Dans ce contexte, le choix technologique ne doit plus être guidé par la mode ou le marketing, mais par la valeur métier : quelle plateforme offre le meilleur compromis entre coût, performance, sécurité et agilité ?


Défis à relever : compétences et silos organisationnels

Ce virage stratégique n’est pas sans obstacles. Deux principaux freins émergent :

  1. Les silos organisationnels : 33 % des répondants citent la fragmentation des équipes IT comme le plus grand obstacle à l’adoption du cloud privé.
  2. Le manque de compétences internes : 30 % des entreprises reconnaissent un déficit de savoir-faire technique.

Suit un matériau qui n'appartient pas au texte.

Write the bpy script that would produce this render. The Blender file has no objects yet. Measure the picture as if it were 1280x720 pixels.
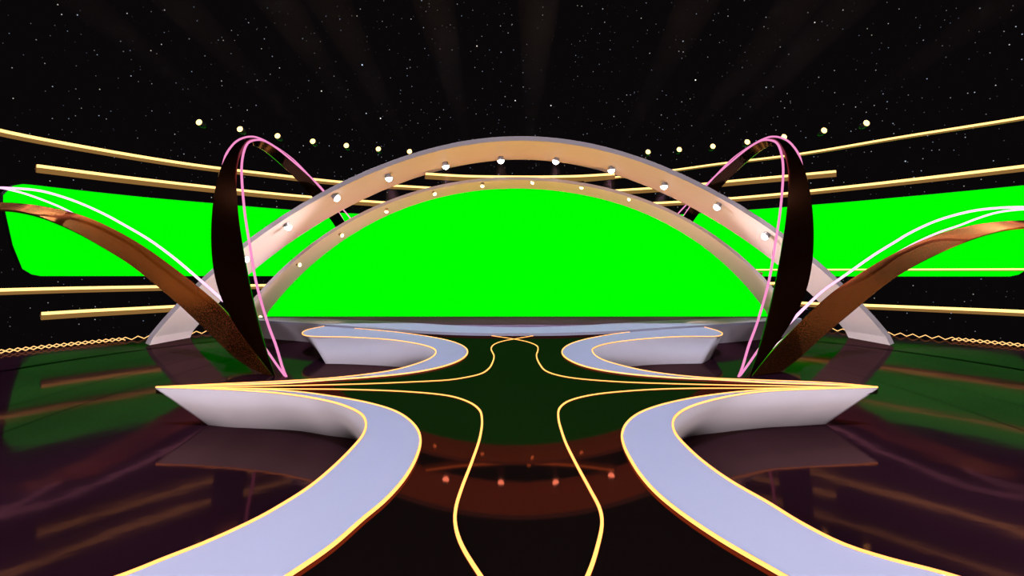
import bpy, bmesh, math
import numpy as np
from mathutils import Vector, Matrix
from mathutils.geometry import tessellate_polygon

sc = bpy.context.scene
COL = sc.collection
F = 640.0; CX = 645.0; CY = 345.0; H = 1.5      # focal length (px), vanishing point, eye height over the stage
LOW = -0.5                                      # level of the outer floor

# ------------------------------------------------------------------ measuring helpers
def at_depth(px, py, D):
    return Vector(((px-CX)/F*D, D, H-(py-CY)/F*D))
def on_level(px, py, z):
    D = F*(H-z)/(py-CY)
    return Vector(((px-CX)/F*D, D, z))
def on_ring(px, py, bx, by, R):
    a = (px-CX)/F
    A = a*a+1; B = -2*(a*bx+by); C = bx*bx+by*by-R*R
    D = (-B+math.sqrt(B*B-4*A*C))/(2*A)
    return at_depth(px, py, D)

def smooth(pts, step=None, n=None):
    """Catmull-Rom (centripetal) resampling of a list of vectors / tuples."""
    P = [np.array(p, float) for p in pts]
    P = [2*P[0]-P[1]] + P + [2*P[-1]-P[-2]]
    out = []
    sub = 10
    for i in range(1, len(P)-2):
        p0, p1, p2, p3 = P[i-1:i+3]
        t0 = 0; t1 = t0+max(np.linalg.norm(p1-p0), 1e-6)**.5
        t2 = t1+max(np.linalg.norm(p2-p1), 1e-6)**.5; t3 = t2+max(np.linalg.norm(p3-p2), 1e-6)**.5
        for k in range(sub):
            t = t1+(t2-t1)*k/sub
            a1 = (t1-t)/(t1-t0)*p0+(t-t0)/(t1-t0)*p1
            a2 = (t2-t)/(t2-t1)*p1+(t-t1)/(t2-t1)*p2
            a3 = (t3-t)/(t3-t2)*p2+(t-t2)/(t3-t2)*p3
            b1 = (t2-t)/(t2-t0)*a1+(t-t0)/(t2-t0)*a2
            b2 = (t3-t)/(t3-t1)*a2+(t-t1)/(t3-t1)*a3
            out.append((t2-t)/(t2-t1)*b1+(t-t1)/(t2-t1)*b2)
    out.append(P[-2])
    out = np.array(out)
    if n is None and step is None:
        return [Vector(p) for p in out] if out.shape[1] == 3 else out
    seg = np.linalg.norm(np.diff(out, axis=0), axis=1); s = np.concatenate([[0], np.cumsum(seg)])
    if n is None: n = max(2, int(s[-1]/step)+1)
    q = np.linspace(0, s[-1], n)
    res = np.stack([np.interp(q, s, out[:, k]) for k in range(out.shape[1])], 1)
    return [Vector(p) for p in res] if out.shape[1] == 3 else res

# ------------------------------------------------------------------ mesh helpers
def link(name, bm, mat, parent=None, smooth_=False, loc=None):
    bmesh.ops.recalc_face_normals(bm, faces=bm.faces)
    me = bpy.data.meshes.new(name); bm.to_mesh(me); bm.free()
    me.materials.append(mat)
    if smooth_:
        for p in me.polygons: p.use_smooth = True
    o = bpy.data.objects.new(name, me); COL.objects.link(o)
    if parent is not None:
        o.parent = parent
        o.matrix_parent_inverse = Matrix.Translation(-parent.location)
    return o
def thing(name, label, cat, loc=(0, 0, 0), group=None):
    o = bpy.data.objects.new(name, None); COL.objects.link(o); o.location = loc
    o.empty_display_size = .2
    return tag(o, label, cat, group)
def tag(o, label, cat, group=None):
    o['label'] = label; o['category'] = cat
    if group: o['group'] = group
    return o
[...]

Pour y remédier, les organisations transforment progressivement leurs structures :

  • 81 % adoptent désormais des équipes "platform" , pluridisciplinaires, capables de gérer l’ensemble du cycle de vie des applications, plutôt que des silos techniques (réseau, stockage, sécurité…).
  • L’accent est mis sur la montée en compétences interne pour réduire la dépendance aux services externes.

Conclusion : l’ère du pragmatisme et de la responsabilité IT

Nous assistons à une maturité du cloud computing . Après une phase d’euphorie, marquée par une adoption massive des hyperscalers, les entreprises entrent dans une ère de pragmatisme, de contrôle et d’optimisation .

Le cloud reset n’est pas une régression, mais une évolution nécessaire. Il redonne aux organisations la maîtrise de leur destin technologique , tout en leur permettant d’innover en toute sécurité — notamment dans le domaine stratégique de l’IA.

« Il ne s’agira jamais d’une seule plateforme gagnante. Il s’agit de choisir la bonne solution pour le bon besoin. »

Et aujourd’hui, pour de nombreuses entreprises, cette solution, c’est le cloud privé .


Méthodologie :
Le rapport Private Cloud Outlook 2025 a été réalisé par le cabinet d’études Illuminas pour le compte de Broadcom , auprès de 1 800 décideurs IT issus de PME, ETI et grands groupes en Amérique du Nord, Europe et Asie-Pacifique. L’enquête a été menée entre mars et avril 2025.